## What to work on
Lines containing the word "this" are to be located and copied.

## Supplied material
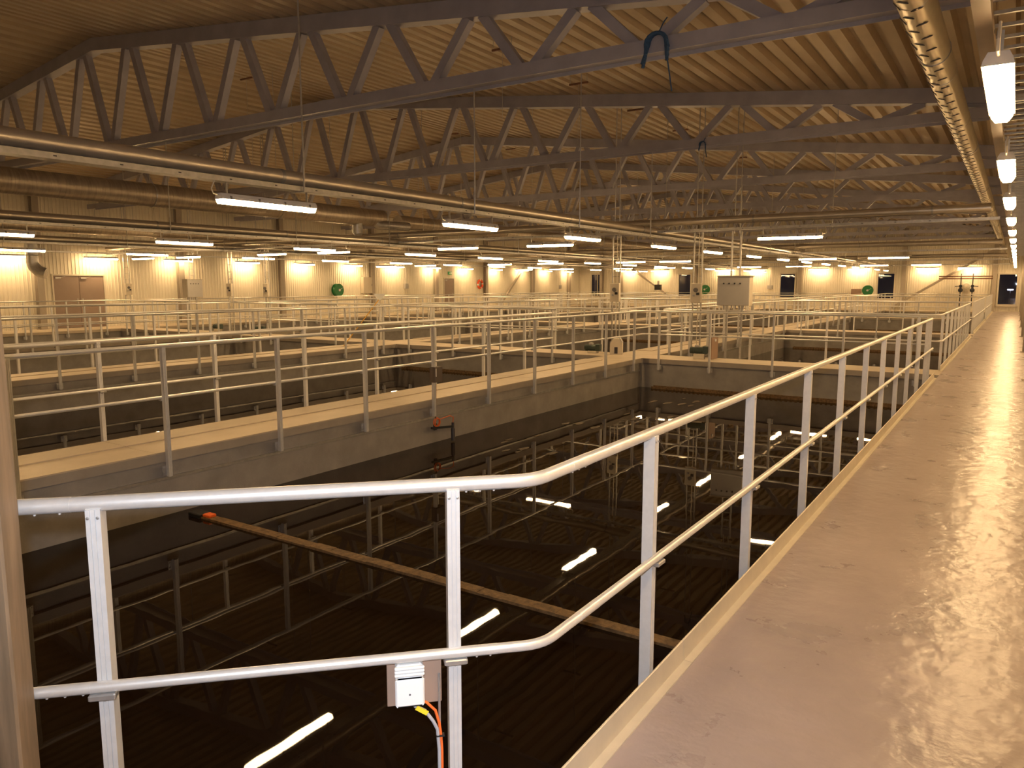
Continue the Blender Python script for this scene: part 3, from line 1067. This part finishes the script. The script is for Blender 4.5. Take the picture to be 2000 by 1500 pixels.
def wall_duct():
    # ducts under the trusses at the left side
    for k, (x, z, r, lab) in enumerate(((-26.3, 3.6, 0.2, 'round duct hung between the third walkway and the left wall'),
                                        (-29.6, 3.75, 0.16, 'slim round duct high beside the left wall'))):
        e = empty('air_duct', (x, YF + 0.3, z))
        tag(e, lab, 'duct')
        L = 57
        MB().tube([(0, 0, 0), (0, L, 0)], r, 20).build('duct_pipe', 'spiral_duct', e, True)
        y = 1.2
        while y < L:
            MB().tube([(0, y - 0.02, 0), (0, y + 0.02, 0)], r + 0.008, 20).build('seam_band', 'galvanised', e, True)
            y += 3
        for y in TRUSS_Y[:7]:
            g = MB().tube([(0, y - YF - 0.3, r), (0, y - YF - 0.3, 4.66 - z)], 0.008, 6)
            g.build('hanger', 'galvanised', e)
wall_duct()

# hanging bars under the roof deck
def deck_bars():
    spots = [(-7.98, 11.78), (-7.98, 14.63), (-7.98, 17.52), (-7.98, 20.45), (-7.98, 25.9), (-16.7, 13.06), (-16.7, 15.9), (-16.7, 18.7), (-16.7, 21.6), (-16.7, 25.2)]
    for k, (x, y) in enumerate(spots):
        z = roof_z(x) - 0.16
        m = MB().box(-0.22, 0.22, -0.02, 0.02, 0, 0.035)
        e = m.build('hanger_bar', 'hanger_rust')
        e.location = (x, y, z)
        for s in (-0.2, 0.2):
            MB().tube([(s, 0, 0.02), (s, 0, 0.19)], 0.005, 6).build('rod', 'galvanised', e)
        MB().tube([(0, 0, 0.01), (0, 0, 2.95 - z if abs(x) < 0 else -1.2)], 0.004, 6).build('drop_wire', 'galvanised', e)
        tag(e, '%s short rusty hanger bar in the %s line under the roof deck' % (ORD[k % 5], 'right' if k < 5 else 'left'), 'hanger', 'rusty hanger bars under the deck')
deck_bars()

def ropes():
    # coil of blue rope thrown over the first truss's bottom chord
    y = 9.7 - 0.14
    for k, (x, yy, sc, lab) in enumerate(((-4.05, 9.7 - 0.20, 1.0, 'hank of blue rope hung over the first truss'),
                                          (-5.85, 16.5 - 0.19, 0.45, 'small knot of blue rope on the second truss'))):
        e = empty('blue_rope', (x, yy, 4.64))
        tag(e, lab, 'rope')
        for q in range(5):
            o = (q - 2) * 0.018 * sc
            h = (0.36 - 0.05 * abs(q - 1)) * sc
            pts = [(-0.17 * sc + o, -0.01 * q, -h + 0.2 * sc)]
            for s in range(9):
                a = PI - PI * s / 8
                pts.append((math.cos(a) * (0.13 * sc + o * 0.4), -0.01 * q, 0.12 * sc + math.sin(a) * 0.12 * sc))
            pts.append((0.15 * sc + o * 0.5, -0.01 * q, -h + 0.25 * sc))
            MB().tube(pts, 0.019 * sc + 0.003, 6).build('rope_strand', 'rope_blue', e, True)
        MB().tube([(0.02, -0.01, 0.24 * sc), (0.08 * sc, 0.0, 0.36 * sc), (0.12 * sc, 0.02, 0.42 * sc)], 0.008, 6).build('rope_tie', 'rope_blue', e, True)
        MB().tube([(0.15 * sc, -0.02, -0.1 * sc), (0.19 * sc, -0.03, -0.3 * sc), (0.22 * sc, -0.02, -0.5 * sc)], 0.009, 6).build('rope_end', 'rope_blue', e, True)
ropes()

# ------------------------------------------------------------------ white socket box on the angled railing
def socket_box():
    # local x along the angled side to the right (toward the bend), y toward the camera side
    base = chp(0.418)
    e = empty('socket_box', (base[0] + 0.0 , base[1], 0), math.radians(45))
    tag(e, 'white plastic socket box on a brown plate under the angled railing', 'socket box')
    # in this frame the post stands at x = +0.175
    MB().cbox(0.0 - 0.055, 0.115, -0.01, -0.004, 0.40, 0.565, 0.002).build('back_plate', 'plate_brown', e)
    b = MB().cbox(-0.03, 0.055, -0.055, -0.01, 0.425, 0.553, 0.008)
    bo = b.build('box_body', 'plastic_white', e)
    MB().cbox(-0.032, 0.057, -0.066, -0.055, 0.425, 0.515, 0.005).build('lid', 'plastic_white', bo)
    r = MB()
    for k in range(3):
        r.cbox(-0.033, 0.058, -0.062, -0.05, 0.521 + k * 0.011, 0.529 + k * 0.011, 0.002)
    r.build('ribs', 'plastic_white', bo)
    MB().lathe([(0.003, -0.068), (0.003, -0.066)], 8, (0.012, 0, 0.465), 'y').build('lid_mark', 'clip_dark', bo)
    MB().tube([(0.01, -0.03, 0.425), (0.03, -0.035, 0.408), (0.06, -0.037, 0.39), (0.085, -0.033, 0.35), (0.098, -0.03, 0.32), (0.103, -0.03, 0.25), (0.104, -0.03, -0.2)], 0.0055, 8).build('cable', 'cable_grey', e, True)
    MB().tube([(0.035, -0.03, 0.426), (0.065, -0.032, 0.415), (0.092, -0.032, 0.385), (0.104, -0.03, 0.34), (0.109, -0.028, 0.3), (0.112, -0.026, 0.25), (0.112, -0.026, -0.2)], 0.0045, 8).build('orange_cable', 'cable_orange', e, True)
    MB().bar((0.032, -0.046, 0.409), (0.066, -0.048, 0.387), 0.004, 0.014, up=(0, 0, 1)).build('tag', 'tag_yellow', e)
    MB().tube([(0.106, -0.02, 0.50), (0.108, -0.02, -0.2)], 0.004, 8).build('conduit', 'galvanised', e, True)
    MB().box(0.094, 0.12, -0.037, -0.02, 0.296, 0.30).build('cable_tie', 'black_plastic', e)
socket_box()

# ------------------------------------------------------------------ things in and over the tanks
def scum_beams():
    for j, (y, lab) in enumerate(((4.6, 'brown floating beam lying across the nearest tank'),)):
        e = empty('floating_beam', (TX[0][0] + 0.35, y, WATER))
        tag(e, lab, 'beam')
        L = XK - 0.06 - TX[0][0] - 0.35
        m = MB()
        n = 24
        rnd = random.Random(3)
        for k in range(n):
            a, b = L * k / n, L * (k + 1) / n
            j1 = rnd.uniform(-0.004, 0.004)
            m.box(a, b, -0.055, 0.055, -0.04, 0.022 + j1)
        m.build('beam', 'rust_beam', e)
        MB().cbox(-0.18, 0.02, -0.07, 0.07, -0.05, 0.045, 0.008).build('end_guide', 'black_plastic', e)
        MB().cbox(0.03, 0.14, -0.045, 0.045, 0.02, 0.05, 0.006).build('end_block', 'cable_orange', e)
    # weir channels along the far wall of the tanks
    for i in range(4):
        for j in range(3):
            x0, x1 = TX[i]; y = TY[j][1]
            e = empty('weir_channel', ((x0 + x1) / 2, y, -0.66))
            tag(e, 'rusty weir channel in the ' + TANK_NAME[i, j], 'channel', 'weir channels')
            w = (x1 - x0) / 2 - 0.3
            m = MB().box(-w, w, -0.10, -0.085, -0.12, 0.02).box(-w, w, 0.03, 0.045, -0.12, 0.04).box(-w, w, -0.085, 0.03, -0.12, -0.105)
            m.build('trough', 'rust_beam', e)
            if j < 2:
                s = MB()
                x = -w
                while x < w:
                    s.box(x, x + 0.05, -0.103, -0.1, -0.02, 0.035); x += 0.1
                s.build('teeth', 'rust_beam', e)['kind'] = 'stuff'
scum_beams()

def tank_sensor():
    e = empty('level_sensor', (-7.14, 8.72, 0))
    tag(e, 'black level sensor arm with red cable coil on the tank wall', 'sensor')
    MB().cbox(-0.012, 0.02, -0.03, 0.03, -0.46, -0.36, 0.004).build('wall_plate', 'black_plastic', e)
    MB().bar((0.0, -0.08, -0.42), (0.10, 0.30, -0.44), 0.04, 0.03).build('arm', 'black_plastic', e)
    MB().lathe([(0.03, -0.66), (0.032, -0.48), (0.022, -0.46), (0.022, -0.38)], 12, (0.10, 0.31, 0), 'z').build('probe', 'dark_sensor', e, True)
    MB().torus(0.065, 0.008, (0.03, 0.0, -0.335), 'x', 20, 6).torus(0.058, 0.008, (0.045, 0.01, -0.34), 'x', 20, 6).build('cable_coil', 'cable_orange', e, True)
    MB().tube([(0.10, 0.31, -0.38), (0.10, 0.32, -0.3), (0.08, 0.26, -0.27), (0.05, 0.05, -0.3)], 0.006, 6).build('cable', 'cable_orange', e, True)
    MB().tube([(0.04, -0.02, 0.25), (0.03, -0.02, -0.28)], 0.012, 8).build('conduit', 'hanger_rust', e, True)
    b = MB().cbox(-0.02, 0.09, -0.09, 0.09, 0.27, 0.50, 0.008).build('control_box', 'box_brown', e)
    MB().cbox(0.088, 0.094, -0.075, -0.06, 0.36, 0.48, 0.002).build('label_strip', 'plastic_white', b)
tank_sensor()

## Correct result
Continue the Blender Python script for this scene: part 3, from line 1067. This part finishes the script. The script is for Blender 4.5. Take the picture to be 2000 by 1500 pixels.
    # in this frame the post stands at x = +0.175